• _Task instructions_
Give all of the lines again, with nothing added or dropped.

• _Supplied information_
begin

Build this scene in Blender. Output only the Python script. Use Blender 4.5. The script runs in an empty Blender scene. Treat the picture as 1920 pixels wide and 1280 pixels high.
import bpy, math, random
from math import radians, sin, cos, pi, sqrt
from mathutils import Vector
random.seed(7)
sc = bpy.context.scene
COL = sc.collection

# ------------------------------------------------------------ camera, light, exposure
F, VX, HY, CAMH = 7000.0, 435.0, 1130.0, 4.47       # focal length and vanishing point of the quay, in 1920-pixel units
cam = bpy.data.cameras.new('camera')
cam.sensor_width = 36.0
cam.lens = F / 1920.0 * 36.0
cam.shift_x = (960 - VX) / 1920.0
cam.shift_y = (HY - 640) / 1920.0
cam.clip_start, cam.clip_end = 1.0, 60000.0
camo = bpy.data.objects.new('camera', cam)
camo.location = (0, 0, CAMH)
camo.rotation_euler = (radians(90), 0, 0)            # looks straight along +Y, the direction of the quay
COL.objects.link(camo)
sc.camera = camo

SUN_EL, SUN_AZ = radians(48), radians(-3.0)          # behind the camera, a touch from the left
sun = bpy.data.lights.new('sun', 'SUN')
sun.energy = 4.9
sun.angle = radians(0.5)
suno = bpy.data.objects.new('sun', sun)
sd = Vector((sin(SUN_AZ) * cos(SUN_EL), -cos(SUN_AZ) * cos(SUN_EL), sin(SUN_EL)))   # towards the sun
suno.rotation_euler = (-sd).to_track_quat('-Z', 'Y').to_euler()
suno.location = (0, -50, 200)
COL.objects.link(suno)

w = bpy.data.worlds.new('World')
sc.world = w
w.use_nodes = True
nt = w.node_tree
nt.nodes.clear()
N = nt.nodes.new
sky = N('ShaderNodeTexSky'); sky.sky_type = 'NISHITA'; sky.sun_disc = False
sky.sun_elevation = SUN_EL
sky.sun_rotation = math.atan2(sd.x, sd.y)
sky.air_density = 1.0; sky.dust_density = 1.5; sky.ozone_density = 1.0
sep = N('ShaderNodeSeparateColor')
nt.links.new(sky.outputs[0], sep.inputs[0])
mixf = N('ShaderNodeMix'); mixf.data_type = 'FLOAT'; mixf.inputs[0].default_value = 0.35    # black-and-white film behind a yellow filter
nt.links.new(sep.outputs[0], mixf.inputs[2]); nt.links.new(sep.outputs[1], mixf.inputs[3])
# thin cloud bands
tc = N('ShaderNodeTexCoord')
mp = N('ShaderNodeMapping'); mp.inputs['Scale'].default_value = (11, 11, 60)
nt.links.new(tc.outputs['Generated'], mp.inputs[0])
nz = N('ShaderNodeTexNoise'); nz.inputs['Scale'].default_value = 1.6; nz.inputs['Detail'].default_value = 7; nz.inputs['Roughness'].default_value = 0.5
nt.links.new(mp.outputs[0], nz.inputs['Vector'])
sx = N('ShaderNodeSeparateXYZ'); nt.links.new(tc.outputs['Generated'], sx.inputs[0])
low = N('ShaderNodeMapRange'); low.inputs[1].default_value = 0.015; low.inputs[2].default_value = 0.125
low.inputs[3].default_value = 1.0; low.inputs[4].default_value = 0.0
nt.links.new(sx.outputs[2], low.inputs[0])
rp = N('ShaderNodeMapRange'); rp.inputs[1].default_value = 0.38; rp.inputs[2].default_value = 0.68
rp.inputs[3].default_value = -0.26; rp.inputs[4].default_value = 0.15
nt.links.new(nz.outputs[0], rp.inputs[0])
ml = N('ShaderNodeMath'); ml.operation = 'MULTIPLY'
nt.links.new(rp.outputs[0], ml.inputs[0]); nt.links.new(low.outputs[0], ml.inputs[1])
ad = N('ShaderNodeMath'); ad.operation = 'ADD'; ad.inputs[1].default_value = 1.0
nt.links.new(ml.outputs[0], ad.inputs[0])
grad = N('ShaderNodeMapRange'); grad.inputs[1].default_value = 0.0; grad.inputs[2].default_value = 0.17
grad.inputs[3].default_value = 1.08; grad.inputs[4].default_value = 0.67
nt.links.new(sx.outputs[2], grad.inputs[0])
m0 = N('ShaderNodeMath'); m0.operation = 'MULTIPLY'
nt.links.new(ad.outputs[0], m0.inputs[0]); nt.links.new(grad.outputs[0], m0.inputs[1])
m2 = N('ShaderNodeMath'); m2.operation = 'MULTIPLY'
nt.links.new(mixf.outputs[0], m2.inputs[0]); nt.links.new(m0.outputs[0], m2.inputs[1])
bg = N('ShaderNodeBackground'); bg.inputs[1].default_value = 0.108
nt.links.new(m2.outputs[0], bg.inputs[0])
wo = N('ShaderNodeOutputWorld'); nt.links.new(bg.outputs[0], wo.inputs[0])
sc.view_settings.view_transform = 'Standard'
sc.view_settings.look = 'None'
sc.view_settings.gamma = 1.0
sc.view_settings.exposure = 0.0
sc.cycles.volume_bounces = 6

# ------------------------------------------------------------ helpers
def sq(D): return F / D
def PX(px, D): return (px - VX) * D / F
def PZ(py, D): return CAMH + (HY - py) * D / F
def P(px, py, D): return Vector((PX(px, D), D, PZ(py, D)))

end

• _Correct answer_
Build this scene in Blender. Output only the Python script. Use Blender 4.5. The script runs in an empty Blender scene. Treat the picture as 1920 pixels wide and 1280 pixels high.
import bpy, math, random
from math import radians, sin, cos, pi, sqrt
from mathutils import Vector
random.seed(7)
sc = bpy.context.scene
COL = sc.collection

# ------------------------------------------------------------ camera, light, exposure
F, VX, HY, CAMH = 7000.0, 435.0, 1130.0, 4.47       # focal length and vanishing point of the quay, in 1920-pixel units
cam = bpy.data.cameras.new('camera')
cam.sensor_width = 36.0
cam.lens = F / 1920.0 * 36.0
cam.shift_x = (960 - VX) / 1920.0
cam.shift_y = (HY - 640) / 1920.0
cam.clip_start, cam.clip_end = 1.0, 60000.0
camo = bpy.data.objects.new('camera', cam)
camo.location = (0, 0, CAMH)
camo.rotation_euler = (radians(90), 0, 0)            # looks straight along +Y, the direction of the quay
COL.objects.link(camo)
sc.camera = camo

SUN_EL, SUN_AZ = radians(48), radians(-3.0)          # behind the camera, a touch from the left
sun = bpy.data.lights.new('sun', 'SUN')
sun.energy = 4.9
sun.angle = radians(0.5)
suno = bpy.data.objects.new('sun', sun)
sd = Vector((sin(SUN_AZ) * cos(SUN_EL), -cos(SUN_AZ) * cos(SUN_EL), sin(SUN_EL)))   # towards the sun
suno.rotation_euler = (-sd).to_track_quat('-Z', 'Y').to_euler()
suno.location = (0, -50, 200)
COL.objects.link(suno)

w = bpy.data.worlds.new('World')
sc.world = w
w.use_nodes = True
nt = w.node_tree
nt.nodes.clear()
N = nt.nodes.new
sky = N('ShaderNodeTexSky'); sky.sky_type = 'NISHITA'; sky.sun_disc = False
sky.sun_elevation = SUN_EL
sky.sun_rotation = math.atan2(sd.x, sd.y)
sky.air_density = 1.0; sky.dust_density = 1.5; sky.ozone_density = 1.0
sep = N('ShaderNodeSeparateColor')
nt.links.new(sky.outputs[0], sep.inputs[0])
mixf = N('ShaderNodeMix'); mixf.data_type = 'FLOAT'; mixf.inputs[0].default_value = 0.35    # black-and-white film behind a yellow filter
nt.links.new(sep.outputs[0], mixf.inputs[2]); nt.links.new(sep.outputs[1], mixf.inputs[3])
# thin cloud bands
tc = N('ShaderNodeTexCoord')
mp = N('ShaderNodeMapping'); mp.inputs['Scale'].default_value = (11, 11, 60)
nt.links.new(tc.outputs['Generated'], mp.inputs[0])
nz = N('ShaderNodeTexNoise'); nz.inputs['Scale'].default_value = 1.6; nz.inputs['Detail'].default_value = 7; nz.inputs['Roughness'].default_value = 0.5
nt.links.new(mp.outputs[0], nz.inputs['Vector'])
sx = N('ShaderNodeSeparateXYZ'); nt.links.new(tc.outputs['Generated'], sx.inputs[0])
low = N('ShaderNodeMapRange'); low.inputs[1].default_value = 0.015; low.inputs[2].default_value = 0.125
low.inputs[3].default_value = 1.0; low.inputs[4].default_value = 0.0
nt.links.new(sx.outputs[2], low.inputs[0])
rp = N('ShaderNodeMapRange'); rp.inputs[1].default_value = 0.38; rp.inputs[2].default_value = 0.68
rp.inputs[3].default_value = -0.26; rp.inputs[4].default_value = 0.15
nt.links.new(nz.outputs[0], rp.inputs[0])
ml = N('ShaderNodeMath'); ml.operation = 'MULTIPLY'
nt.links.new(rp.outputs[0], ml.inputs[0]); nt.links.new(low.outputs[0], ml.inputs[1])
ad = N('ShaderNodeMath'); ad.operation = 'ADD'; ad.inputs[1].default_value = 1.0
nt.links.new(ml.outputs[0], ad.inputs[0])
grad = N('ShaderNodeMapRange'); grad.inputs[1].default_value = 0.0; grad.inputs[2].default_value = 0.17
grad.inputs[3].default_value = 1.08; grad.inputs[4].default_value = 0.67
nt.links.new(sx.outputs[2], grad.inputs[0])
m0 = N('ShaderNodeMath'); m0.operation = 'MULTIPLY'
nt.links.new(ad.outputs[0], m0.inputs[0]); nt.links.new(grad.outputs[0], m0.inputs[1])
m2 = N('ShaderNodeMath'); m2.operation = 'MULTIPLY'
nt.links.new(mixf.outputs[0], m2.inputs[0]); nt.links.new(m0.outputs[0], m2.inputs[1])
bg = N('ShaderNodeBackground'); bg.inputs[1].default_value = 0.108
nt.links.new(m2.outputs[0], bg.inputs[0])
wo = N('ShaderNodeOutputWorld'); nt.links.new(bg.outputs[0], wo.inputs[0])
sc.view_settings.view_transform = 'Standard'
sc.view_settings.look = 'None'
sc.view_settings.gamma = 1.0
sc.view_settings.exposure = 0.0
sc.cycles.volume_bounces = 6

# ------------------------------------------------------------ helpers
def sq(D): return F / D
def PX(px, D): return (px - VX) * D / F
def PZ(py, D): return CAMH + (HY - py) * D / F
def P(px, py, D): return Vector((PX(px, D), D, PZ(py, D)))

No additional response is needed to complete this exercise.